It takes a long time, and then it happens very fast.

Brad Childress had been working as an offensive assistant in college football or the NFL more more than a quarter century, the last four of them as the offensive coordinator for a successful Eagles team.

He was 49 and hoping for a shot at being a head coach. Philadelphia's 2005 season ended on New Year's Day, a Sunday.

"I can remember, the last player had walked out of my office on the Monday after the game. I was getting in front of the guys after the season was finished," Childress recalled on Wednesday's Daily Delivery podcast. "Half an hour later, Zygi and Mark Wilf and Rob Brzezinski and Kevin Warren were on a conference call. They said, we want you to interview. I said, 'Look the guy just left my office an hour ago. What does tomorrow look like?' They said, 'Well we have a plane sitting for you right now. We'd like for you to get on that plane tonight'."

So Childress hustled home, took a shower, packed a bag, and left Philadelphia for the Twin Cities in the dead of winter. He arrived Monday night.

"The interview started at maybe 8:30 or 9 p.m. Central time," Childress said. "We talked until about 2:30 in the morning that first night and it continued to the next day. They said one caveat: Do you care if Bud Grant comes and sits in on the meeting. I was a little wide-eyed. That's like saying how about Vince Lombardi comes and watch your interview. But Bud was tremendous. He didn't say much. It was like E.F. Hutton. When he spoke everyone looked down at that end of the table and listened."

Childress was able to pull Grant aside to get his perspective on the Wilf family even though they were relatively new to each other.

"I think the thing you lose sight of is that you're interviewing with them for their job but at the same time ... you're getting ready to take a job and you want to know who you're throwing in with," Childress said.

What topics are covered in a coach interview? It's very wide-ranging, he said.

"Everything from family situation, your start in coaching all the way to how to select a roster, how many offensive lineman would you keep. How about gameday? Who should be in charge of personnel?" Childress recalled. "Enough where I had a book full of stuff to talk about. I handed out some pamphlets about who my potential staff would be. Then I had to collect the pamphlets because I didn't want them to have those unless I got the job."

But of course he did get the job. A few days later, he was formally introduced to the media as the new Vikings coach. Five years later, the process started again when he was fired.

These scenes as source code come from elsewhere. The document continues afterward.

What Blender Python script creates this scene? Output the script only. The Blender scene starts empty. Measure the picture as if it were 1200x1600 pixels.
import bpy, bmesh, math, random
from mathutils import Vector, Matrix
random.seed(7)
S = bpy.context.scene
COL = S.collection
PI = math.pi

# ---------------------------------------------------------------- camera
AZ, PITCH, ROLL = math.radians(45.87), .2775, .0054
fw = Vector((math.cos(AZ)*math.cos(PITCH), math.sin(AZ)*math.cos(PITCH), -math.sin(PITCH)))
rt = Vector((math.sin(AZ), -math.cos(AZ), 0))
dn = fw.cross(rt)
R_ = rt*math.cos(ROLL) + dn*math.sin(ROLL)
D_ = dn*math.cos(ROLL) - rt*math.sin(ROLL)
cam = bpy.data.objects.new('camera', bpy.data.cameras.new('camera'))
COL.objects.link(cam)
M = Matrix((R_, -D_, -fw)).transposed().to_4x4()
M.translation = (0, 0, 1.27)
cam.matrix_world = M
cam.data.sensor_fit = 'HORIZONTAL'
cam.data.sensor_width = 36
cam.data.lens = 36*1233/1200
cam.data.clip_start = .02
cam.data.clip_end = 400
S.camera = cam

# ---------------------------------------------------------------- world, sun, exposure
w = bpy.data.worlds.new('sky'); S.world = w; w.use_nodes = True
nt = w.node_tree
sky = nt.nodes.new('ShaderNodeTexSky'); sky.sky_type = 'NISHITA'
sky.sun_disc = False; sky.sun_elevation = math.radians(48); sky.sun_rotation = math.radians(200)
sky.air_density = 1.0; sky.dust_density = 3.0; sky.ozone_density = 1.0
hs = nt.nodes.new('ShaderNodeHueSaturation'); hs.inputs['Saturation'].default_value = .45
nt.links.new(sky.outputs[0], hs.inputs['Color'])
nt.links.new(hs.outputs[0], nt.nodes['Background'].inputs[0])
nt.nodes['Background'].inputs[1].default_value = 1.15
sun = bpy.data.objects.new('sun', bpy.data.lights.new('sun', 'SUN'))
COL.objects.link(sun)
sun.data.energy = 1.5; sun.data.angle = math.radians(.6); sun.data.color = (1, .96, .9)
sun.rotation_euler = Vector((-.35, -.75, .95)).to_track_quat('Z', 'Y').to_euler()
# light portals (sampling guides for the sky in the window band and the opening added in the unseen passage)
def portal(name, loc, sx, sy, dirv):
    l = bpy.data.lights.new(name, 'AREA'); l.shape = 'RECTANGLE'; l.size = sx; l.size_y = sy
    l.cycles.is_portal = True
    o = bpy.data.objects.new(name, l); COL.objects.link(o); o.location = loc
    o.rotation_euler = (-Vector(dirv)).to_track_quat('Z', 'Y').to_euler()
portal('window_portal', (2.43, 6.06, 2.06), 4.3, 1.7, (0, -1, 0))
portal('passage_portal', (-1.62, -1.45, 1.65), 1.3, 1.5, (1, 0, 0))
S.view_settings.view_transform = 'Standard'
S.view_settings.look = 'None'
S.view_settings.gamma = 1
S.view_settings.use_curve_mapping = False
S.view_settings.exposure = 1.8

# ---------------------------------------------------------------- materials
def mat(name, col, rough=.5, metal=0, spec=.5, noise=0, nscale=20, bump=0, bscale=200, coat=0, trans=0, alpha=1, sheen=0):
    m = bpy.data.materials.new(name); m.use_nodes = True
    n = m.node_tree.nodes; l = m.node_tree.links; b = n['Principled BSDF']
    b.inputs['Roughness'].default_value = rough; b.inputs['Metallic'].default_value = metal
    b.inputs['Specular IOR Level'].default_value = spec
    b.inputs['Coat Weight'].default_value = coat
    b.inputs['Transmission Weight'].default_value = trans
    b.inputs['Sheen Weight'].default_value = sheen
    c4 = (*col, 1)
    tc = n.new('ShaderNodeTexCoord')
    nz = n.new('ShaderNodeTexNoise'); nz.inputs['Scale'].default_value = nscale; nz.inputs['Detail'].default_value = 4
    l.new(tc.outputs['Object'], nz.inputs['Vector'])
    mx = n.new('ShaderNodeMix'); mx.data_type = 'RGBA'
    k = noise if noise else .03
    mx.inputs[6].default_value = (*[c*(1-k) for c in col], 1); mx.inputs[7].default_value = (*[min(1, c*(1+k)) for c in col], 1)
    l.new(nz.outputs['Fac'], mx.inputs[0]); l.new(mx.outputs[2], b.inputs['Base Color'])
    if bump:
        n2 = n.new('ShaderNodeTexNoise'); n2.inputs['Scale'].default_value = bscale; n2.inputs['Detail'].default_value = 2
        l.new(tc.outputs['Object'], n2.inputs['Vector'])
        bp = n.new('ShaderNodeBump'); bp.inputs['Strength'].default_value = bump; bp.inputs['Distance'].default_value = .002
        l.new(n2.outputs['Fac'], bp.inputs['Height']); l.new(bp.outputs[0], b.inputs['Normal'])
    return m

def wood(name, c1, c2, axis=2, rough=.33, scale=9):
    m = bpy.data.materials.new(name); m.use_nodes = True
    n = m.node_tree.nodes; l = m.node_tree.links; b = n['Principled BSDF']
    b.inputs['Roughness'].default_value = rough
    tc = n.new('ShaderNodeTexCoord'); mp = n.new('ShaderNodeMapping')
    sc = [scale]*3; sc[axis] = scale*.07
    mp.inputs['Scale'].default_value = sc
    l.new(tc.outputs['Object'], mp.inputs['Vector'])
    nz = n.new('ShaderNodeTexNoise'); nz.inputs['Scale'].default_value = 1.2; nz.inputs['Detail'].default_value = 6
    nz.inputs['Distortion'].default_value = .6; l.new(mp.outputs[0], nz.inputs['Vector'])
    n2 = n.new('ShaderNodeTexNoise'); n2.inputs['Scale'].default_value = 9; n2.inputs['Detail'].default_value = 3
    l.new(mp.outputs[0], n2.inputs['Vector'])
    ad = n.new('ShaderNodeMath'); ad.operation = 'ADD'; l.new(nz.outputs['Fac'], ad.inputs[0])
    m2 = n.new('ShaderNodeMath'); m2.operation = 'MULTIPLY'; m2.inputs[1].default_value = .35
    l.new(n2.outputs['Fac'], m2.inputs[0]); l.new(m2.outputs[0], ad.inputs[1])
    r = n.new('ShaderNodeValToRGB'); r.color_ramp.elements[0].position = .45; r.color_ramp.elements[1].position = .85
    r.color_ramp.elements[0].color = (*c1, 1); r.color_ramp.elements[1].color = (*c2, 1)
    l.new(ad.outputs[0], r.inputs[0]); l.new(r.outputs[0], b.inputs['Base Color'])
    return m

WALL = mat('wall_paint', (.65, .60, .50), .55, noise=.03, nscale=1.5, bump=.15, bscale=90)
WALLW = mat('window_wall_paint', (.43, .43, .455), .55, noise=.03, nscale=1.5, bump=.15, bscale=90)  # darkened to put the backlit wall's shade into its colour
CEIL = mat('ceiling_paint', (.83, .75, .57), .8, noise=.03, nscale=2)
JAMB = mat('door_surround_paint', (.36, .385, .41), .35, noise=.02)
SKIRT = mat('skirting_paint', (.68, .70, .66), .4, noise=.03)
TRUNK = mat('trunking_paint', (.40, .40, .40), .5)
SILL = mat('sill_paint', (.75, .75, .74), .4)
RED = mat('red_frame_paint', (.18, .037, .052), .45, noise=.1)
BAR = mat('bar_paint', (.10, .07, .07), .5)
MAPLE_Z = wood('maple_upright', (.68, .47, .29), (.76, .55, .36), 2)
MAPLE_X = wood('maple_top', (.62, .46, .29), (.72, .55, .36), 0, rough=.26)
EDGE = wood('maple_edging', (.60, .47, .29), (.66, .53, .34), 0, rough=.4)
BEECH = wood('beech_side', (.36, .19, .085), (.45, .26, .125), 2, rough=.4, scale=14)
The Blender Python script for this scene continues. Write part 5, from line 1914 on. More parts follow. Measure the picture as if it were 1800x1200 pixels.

"It's not fun, I'll tell you that," Childress said, recalling being fired in the middle of the 2010 season with the Vikings sitting at 3-7. "I was able to say to the Wilfs, guys you understand everything I ever did was in the interest of the Minnesota Vikings. Mark and Zygi were great about that. I talked to them about Leslie (Frazier) and presumed he would be the interim coach, where did he want to meet them – my office and did they want me to get out of there? … Then things come to a stop very quickly. It gets quiet very quickly. It's almost like you have the plague, you don't talk to people except your good friends who tell you get your head out of your rear end and that you're a good football coach."